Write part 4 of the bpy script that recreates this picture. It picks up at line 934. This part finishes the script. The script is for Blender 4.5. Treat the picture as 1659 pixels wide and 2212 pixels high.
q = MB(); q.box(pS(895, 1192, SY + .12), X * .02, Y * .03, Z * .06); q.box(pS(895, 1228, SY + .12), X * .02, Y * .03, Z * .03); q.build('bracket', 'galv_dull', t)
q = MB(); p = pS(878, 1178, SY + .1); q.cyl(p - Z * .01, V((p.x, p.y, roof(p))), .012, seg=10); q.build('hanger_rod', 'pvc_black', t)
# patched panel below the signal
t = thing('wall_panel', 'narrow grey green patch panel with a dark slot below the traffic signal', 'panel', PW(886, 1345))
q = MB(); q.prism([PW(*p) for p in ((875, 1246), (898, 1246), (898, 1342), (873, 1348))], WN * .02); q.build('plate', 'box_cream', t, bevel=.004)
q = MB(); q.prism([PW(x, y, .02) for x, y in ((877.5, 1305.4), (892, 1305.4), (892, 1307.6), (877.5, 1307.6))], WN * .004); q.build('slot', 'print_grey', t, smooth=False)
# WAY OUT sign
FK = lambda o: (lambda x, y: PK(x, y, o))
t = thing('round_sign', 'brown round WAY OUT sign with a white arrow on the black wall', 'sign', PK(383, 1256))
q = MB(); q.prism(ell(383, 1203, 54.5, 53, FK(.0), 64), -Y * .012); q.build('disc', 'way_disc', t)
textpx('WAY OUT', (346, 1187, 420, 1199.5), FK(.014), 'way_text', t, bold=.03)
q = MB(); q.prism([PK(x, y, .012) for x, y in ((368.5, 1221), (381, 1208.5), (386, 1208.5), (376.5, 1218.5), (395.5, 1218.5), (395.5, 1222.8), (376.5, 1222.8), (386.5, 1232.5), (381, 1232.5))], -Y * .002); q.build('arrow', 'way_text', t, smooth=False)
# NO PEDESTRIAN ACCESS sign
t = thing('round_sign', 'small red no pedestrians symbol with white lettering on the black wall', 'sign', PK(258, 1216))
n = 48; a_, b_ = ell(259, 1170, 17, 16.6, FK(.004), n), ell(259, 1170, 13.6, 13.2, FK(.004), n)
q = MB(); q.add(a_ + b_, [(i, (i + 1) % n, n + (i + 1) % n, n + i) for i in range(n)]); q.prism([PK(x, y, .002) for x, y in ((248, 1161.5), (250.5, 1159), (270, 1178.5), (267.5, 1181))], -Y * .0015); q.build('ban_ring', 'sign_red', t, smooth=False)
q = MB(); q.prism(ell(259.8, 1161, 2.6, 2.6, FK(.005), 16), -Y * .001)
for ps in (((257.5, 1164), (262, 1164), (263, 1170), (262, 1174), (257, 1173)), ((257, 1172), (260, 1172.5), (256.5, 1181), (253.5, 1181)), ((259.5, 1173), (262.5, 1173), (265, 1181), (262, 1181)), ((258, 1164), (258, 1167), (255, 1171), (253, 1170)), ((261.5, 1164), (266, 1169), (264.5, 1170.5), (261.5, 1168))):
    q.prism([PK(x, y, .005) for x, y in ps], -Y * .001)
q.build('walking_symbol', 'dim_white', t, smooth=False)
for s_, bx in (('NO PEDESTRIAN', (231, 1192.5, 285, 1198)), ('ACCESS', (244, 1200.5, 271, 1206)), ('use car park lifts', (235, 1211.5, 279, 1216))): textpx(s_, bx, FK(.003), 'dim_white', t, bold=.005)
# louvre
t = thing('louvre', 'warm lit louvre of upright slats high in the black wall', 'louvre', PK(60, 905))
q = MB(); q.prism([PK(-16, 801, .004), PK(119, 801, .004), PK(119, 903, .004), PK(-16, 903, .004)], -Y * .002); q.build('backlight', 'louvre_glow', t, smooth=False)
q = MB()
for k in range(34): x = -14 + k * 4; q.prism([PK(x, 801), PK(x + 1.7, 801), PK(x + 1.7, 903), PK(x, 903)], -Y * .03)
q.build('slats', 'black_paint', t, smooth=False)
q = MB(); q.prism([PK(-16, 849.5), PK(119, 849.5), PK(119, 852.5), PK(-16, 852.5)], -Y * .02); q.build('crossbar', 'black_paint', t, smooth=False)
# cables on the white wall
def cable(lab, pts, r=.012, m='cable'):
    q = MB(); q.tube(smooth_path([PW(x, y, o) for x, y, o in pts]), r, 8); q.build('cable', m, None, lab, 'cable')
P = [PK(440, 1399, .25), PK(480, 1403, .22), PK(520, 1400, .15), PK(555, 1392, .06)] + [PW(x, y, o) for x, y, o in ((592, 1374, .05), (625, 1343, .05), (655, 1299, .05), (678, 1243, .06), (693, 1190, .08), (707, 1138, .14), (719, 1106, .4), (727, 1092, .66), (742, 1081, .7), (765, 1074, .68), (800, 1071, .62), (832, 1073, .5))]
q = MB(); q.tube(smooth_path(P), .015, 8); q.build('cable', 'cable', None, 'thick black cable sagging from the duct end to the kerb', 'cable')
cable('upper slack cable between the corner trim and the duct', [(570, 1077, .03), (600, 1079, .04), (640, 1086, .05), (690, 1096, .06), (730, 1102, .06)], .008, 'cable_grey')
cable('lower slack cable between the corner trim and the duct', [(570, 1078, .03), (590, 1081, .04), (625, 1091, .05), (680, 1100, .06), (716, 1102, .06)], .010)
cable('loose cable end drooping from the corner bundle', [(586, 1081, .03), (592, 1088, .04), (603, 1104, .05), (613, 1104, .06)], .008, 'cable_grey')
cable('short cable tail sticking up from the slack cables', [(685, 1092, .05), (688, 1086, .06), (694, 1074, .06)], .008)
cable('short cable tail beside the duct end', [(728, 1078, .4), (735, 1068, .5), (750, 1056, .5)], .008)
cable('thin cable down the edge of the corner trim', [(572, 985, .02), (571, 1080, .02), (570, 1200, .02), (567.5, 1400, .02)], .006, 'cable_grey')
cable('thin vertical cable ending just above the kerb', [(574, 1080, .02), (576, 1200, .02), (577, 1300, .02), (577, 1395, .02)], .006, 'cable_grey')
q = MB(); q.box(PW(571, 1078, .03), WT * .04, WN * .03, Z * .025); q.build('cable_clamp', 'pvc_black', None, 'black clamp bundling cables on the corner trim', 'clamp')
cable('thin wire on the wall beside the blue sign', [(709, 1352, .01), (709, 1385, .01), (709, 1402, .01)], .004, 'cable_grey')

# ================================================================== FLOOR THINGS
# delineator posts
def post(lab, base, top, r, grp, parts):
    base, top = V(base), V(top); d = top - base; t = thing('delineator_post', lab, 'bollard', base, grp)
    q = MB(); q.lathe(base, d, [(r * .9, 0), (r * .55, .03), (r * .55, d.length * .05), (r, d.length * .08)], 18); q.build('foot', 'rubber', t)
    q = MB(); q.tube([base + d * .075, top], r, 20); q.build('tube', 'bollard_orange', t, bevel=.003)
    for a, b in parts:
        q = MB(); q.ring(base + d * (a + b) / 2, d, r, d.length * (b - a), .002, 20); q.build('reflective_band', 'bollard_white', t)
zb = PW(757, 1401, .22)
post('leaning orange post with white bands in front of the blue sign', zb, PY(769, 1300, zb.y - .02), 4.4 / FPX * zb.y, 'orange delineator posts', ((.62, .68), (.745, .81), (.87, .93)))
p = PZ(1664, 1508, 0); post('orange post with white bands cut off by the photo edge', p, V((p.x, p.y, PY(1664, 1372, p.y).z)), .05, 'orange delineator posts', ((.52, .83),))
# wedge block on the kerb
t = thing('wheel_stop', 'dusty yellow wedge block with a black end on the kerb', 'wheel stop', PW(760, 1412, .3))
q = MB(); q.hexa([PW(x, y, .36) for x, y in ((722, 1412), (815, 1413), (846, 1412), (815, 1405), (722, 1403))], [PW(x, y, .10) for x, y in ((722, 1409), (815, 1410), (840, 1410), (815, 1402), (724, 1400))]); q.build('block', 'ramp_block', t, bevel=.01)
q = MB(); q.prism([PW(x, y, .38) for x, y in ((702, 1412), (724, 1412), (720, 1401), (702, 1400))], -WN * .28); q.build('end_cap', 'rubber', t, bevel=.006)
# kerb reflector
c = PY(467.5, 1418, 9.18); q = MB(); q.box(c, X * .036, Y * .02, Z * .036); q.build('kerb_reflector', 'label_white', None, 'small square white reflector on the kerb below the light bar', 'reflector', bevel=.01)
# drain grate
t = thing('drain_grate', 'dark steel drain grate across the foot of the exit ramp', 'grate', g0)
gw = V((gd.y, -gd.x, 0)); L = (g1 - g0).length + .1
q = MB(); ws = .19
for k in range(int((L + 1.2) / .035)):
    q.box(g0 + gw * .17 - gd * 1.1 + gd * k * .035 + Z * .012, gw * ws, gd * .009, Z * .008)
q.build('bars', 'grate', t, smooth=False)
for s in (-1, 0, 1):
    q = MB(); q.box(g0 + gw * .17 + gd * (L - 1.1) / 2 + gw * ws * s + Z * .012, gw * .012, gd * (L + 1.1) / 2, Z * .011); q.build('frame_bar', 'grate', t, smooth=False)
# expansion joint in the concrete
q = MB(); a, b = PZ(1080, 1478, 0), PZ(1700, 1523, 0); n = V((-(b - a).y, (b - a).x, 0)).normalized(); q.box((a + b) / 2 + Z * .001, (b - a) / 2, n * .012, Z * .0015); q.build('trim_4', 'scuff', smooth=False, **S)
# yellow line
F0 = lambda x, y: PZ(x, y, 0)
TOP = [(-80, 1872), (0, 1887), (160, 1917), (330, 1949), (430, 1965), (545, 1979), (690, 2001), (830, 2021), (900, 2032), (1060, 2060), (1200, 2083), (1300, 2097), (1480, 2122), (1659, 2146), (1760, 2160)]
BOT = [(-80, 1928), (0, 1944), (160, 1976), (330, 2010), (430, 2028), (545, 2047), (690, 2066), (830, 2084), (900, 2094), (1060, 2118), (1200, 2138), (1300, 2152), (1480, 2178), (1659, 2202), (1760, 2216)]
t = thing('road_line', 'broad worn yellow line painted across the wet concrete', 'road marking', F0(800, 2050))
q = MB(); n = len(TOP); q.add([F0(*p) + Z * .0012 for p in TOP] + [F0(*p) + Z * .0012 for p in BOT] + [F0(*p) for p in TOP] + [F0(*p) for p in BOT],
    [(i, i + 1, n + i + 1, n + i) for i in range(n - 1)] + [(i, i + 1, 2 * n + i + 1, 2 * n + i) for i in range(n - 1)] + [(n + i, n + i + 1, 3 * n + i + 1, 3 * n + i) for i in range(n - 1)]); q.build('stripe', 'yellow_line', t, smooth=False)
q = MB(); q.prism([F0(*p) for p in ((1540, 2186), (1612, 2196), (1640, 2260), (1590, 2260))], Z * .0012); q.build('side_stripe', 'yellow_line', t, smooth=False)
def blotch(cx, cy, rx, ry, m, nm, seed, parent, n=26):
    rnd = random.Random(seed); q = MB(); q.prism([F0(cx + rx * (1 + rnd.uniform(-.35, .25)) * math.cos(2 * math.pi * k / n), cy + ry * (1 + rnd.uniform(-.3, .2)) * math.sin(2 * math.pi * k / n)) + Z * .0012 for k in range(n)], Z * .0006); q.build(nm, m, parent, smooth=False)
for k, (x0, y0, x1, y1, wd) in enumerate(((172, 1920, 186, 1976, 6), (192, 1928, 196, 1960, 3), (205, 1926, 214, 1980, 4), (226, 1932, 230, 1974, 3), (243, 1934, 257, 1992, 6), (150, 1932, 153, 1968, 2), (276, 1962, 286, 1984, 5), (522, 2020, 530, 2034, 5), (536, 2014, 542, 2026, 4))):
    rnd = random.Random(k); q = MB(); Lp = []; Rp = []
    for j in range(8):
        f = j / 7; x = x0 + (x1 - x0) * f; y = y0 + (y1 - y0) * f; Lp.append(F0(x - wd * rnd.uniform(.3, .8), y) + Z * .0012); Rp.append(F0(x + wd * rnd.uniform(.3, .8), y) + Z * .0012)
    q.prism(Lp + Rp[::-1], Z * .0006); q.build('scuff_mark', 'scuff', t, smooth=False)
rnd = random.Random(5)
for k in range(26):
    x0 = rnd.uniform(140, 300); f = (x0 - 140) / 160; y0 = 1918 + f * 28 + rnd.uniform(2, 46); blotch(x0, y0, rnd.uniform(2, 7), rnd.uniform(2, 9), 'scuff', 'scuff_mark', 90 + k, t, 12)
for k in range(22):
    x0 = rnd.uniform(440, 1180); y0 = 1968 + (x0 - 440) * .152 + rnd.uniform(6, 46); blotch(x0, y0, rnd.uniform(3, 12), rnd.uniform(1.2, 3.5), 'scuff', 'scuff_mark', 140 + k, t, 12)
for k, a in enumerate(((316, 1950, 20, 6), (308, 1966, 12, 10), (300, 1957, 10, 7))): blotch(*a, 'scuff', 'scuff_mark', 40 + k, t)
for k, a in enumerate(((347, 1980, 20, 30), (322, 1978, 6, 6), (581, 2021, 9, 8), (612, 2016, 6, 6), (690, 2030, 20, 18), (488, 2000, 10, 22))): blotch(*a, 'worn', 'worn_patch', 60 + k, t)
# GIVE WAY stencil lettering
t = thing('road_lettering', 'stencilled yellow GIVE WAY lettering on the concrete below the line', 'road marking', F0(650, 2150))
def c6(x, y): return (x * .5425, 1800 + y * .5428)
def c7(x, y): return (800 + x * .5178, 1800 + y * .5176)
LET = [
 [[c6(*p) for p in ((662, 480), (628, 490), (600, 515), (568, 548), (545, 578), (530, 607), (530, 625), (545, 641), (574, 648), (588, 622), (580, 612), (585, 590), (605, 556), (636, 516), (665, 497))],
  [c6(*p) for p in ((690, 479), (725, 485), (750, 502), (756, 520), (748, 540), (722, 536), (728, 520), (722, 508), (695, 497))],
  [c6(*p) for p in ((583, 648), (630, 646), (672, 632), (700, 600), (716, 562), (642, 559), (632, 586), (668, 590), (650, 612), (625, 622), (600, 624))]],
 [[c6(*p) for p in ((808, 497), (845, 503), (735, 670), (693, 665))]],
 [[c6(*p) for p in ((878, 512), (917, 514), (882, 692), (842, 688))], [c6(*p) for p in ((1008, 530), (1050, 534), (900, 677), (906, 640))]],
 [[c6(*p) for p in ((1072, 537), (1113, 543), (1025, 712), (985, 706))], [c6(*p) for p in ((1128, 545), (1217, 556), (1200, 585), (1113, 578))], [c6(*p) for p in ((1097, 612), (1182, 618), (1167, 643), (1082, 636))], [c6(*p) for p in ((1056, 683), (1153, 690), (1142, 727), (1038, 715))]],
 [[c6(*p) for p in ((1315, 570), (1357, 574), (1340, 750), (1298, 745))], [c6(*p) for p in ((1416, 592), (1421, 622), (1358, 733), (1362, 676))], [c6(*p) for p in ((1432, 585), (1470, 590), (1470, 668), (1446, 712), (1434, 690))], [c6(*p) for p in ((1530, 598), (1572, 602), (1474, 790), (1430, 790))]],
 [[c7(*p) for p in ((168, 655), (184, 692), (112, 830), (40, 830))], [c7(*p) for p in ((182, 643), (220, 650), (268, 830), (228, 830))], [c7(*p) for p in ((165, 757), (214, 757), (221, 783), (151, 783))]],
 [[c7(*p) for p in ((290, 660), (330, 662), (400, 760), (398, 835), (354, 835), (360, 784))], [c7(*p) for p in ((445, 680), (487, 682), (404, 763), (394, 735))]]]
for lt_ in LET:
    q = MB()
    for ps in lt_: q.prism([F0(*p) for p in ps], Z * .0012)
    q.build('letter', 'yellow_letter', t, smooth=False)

——

| Short exercise |
Scan the listing above and identify each line holding the string "high"; copy every such line.

| Answer for the task |
Write part 4 of the bpy script that recreates this picture. It picks up at line 934. This part finishes the script. The script is for Blender 4.5. Treat the picture as 1659 pixels wide and 2212 pixels high.
t = thing('louvre', 'warm lit louvre of upright slats high in the black wall', 'louvre', PK(60, 905))